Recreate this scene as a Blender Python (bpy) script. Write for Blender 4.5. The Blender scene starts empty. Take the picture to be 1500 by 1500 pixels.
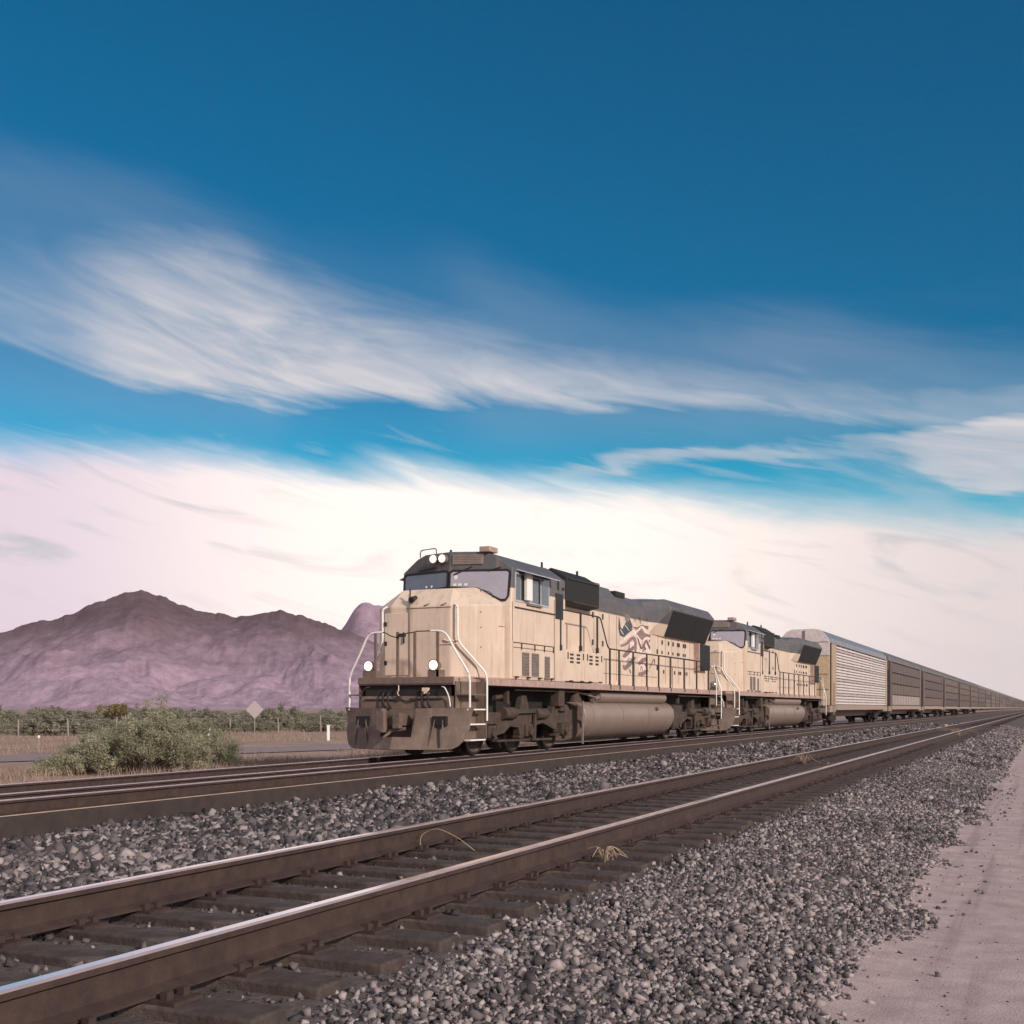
import bpy, bmesh, math, random
import numpy as np
from mathutils import Vector, Matrix

random.seed(7)
R = math.radians
scn = bpy.context.scene
COL = scn.collection

# ------------------------------------------------------------------ camera
ALPHA = math.atan(780 / 1700.0)           # tracks run along +Y, the lens looks to their left
SA, CA = math.sin(ALPHA), math.cos(ALPHA)
CZ = 1.86
cam = bpy.data.cameras.new("camera")
cam.lens = 40.8
cam.sensor_width = 36
cam.sensor_fit = 'HORIZONTAL'
cam.shift_y = 287 / 1500.0
cam.clip_start = 0.05
cam.clip_end = 30000
camo = bpy.data.objects.new("camera", cam)
COL.objects.link(camo)
camo.location = (0, 0, CZ)
camo.rotation_euler = (R(90), 0, ALPHA)
scn.camera = camo

# ------------------------------------------------------------------ sun, sky, exposure
SUN_DIR = Vector((0.83, -0.40, 0.42)).normalized()      # towards the sun
SUN_EL = math.asin(SUN_DIR.z)
SUN_AZ = math.atan2(SUN_DIR.x, SUN_DIR.y)
sun = bpy.data.lights.new("sun", 'SUN')
sun.energy = 3.05
sun.angle = R(3.5)
sun.color = (1.0, 0.89, 0.80)
suno = bpy.data.objects.new("sun", sun)
COL.objects.link(suno)
suno.location = (40, -30, 60)
suno.rotation_euler = SUN_DIR.to_track_quat('Z', 'Y').to_euler()

scn.view_settings.view_transform = 'Standard'
scn.view_settings.look = 'None'
scn.view_settings.exposure = 0.3
scn.view_settings.gamma = 1.0
scn.view_settings.use_curve_mapping = False
scn.cycles.max_bounces = 6
scn.cycles.diffuse_bounces = 3
scn.cycles.glossy_bounces = 3
scn.cycles.transmission_bounces = 3
scn.cycles.transparent_max_bounces = 6
scn.cycles.volume_bounces = 0
scn.cycles.use_denoising = True
scn.cycles.sample_clamp_indirect = 6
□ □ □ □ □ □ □
• TASK DESCRIPTION: Repeat the data exactly in full, omitting its pictures.

• RESPONSE TO THE EXERCISE:
Recreate this scene as a Blender Python (bpy) script. Write for Blender 4.5. The Blender scene starts empty. Take the picture to be 1500 by 1500 pixels.
import bpy, bmesh, math, random
import numpy as np
from mathutils import Vector, Matrix

random.seed(7)
R = math.radians
scn = bpy.context.scene
COL = scn.collection

# ------------------------------------------------------------------ camera
ALPHA = math.atan(780 / 1700.0)           # tracks run along +Y, the lens looks to their left
SA, CA = math.sin(ALPHA), math.cos(ALPHA)
CZ = 1.86
cam = bpy.data.cameras.new("camera")
cam.lens = 40.8
cam.sensor_width = 36
cam.sensor_fit = 'HORIZONTAL'
cam.shift_y = 287 / 1500.0
cam.clip_start = 0.05
cam.clip_end = 30000
camo = bpy.data.objects.new("camera", cam)
COL.objects.link(camo)
camo.location = (0, 0, CZ)
camo.rotation_euler = (R(90), 0, ALPHA)
scn.camera = camo

# ------------------------------------------------------------------ sun, sky, exposure
SUN_DIR = Vector((0.83, -0.40, 0.42)).normalized()      # towards the sun
SUN_EL = math.asin(SUN_DIR.z)
SUN_AZ = math.atan2(SUN_DIR.x, SUN_DIR.y)
sun = bpy.data.lights.new("sun", 'SUN')
sun.energy = 3.05
sun.angle = R(3.5)
sun.color = (1.0, 0.89, 0.80)
suno = bpy.data.objects.new("sun", sun)
COL.objects.link(suno)
suno.location = (40, -30, 60)
suno.rotation_euler = SUN_DIR.to_track_quat('Z', 'Y').to_euler()

scn.view_settings.view_transform = 'Standard'
scn.view_settings.look = 'None'
scn.view_settings.exposure = 0.3
scn.view_settings.gamma = 1.0
scn.view_settings.use_curve_mapping = False
scn.cycles.max_bounces = 6
scn.cycles.diffuse_bounces = 3
scn.cycles.glossy_bounces = 3
scn.cycles.transmission_bounces = 3
scn.cycles.transparent_max_bounces = 6
scn.cycles.volume_bounces = 0
scn.cycles.use_denoising = True
scn.cycles.sample_clamp_indirect = 6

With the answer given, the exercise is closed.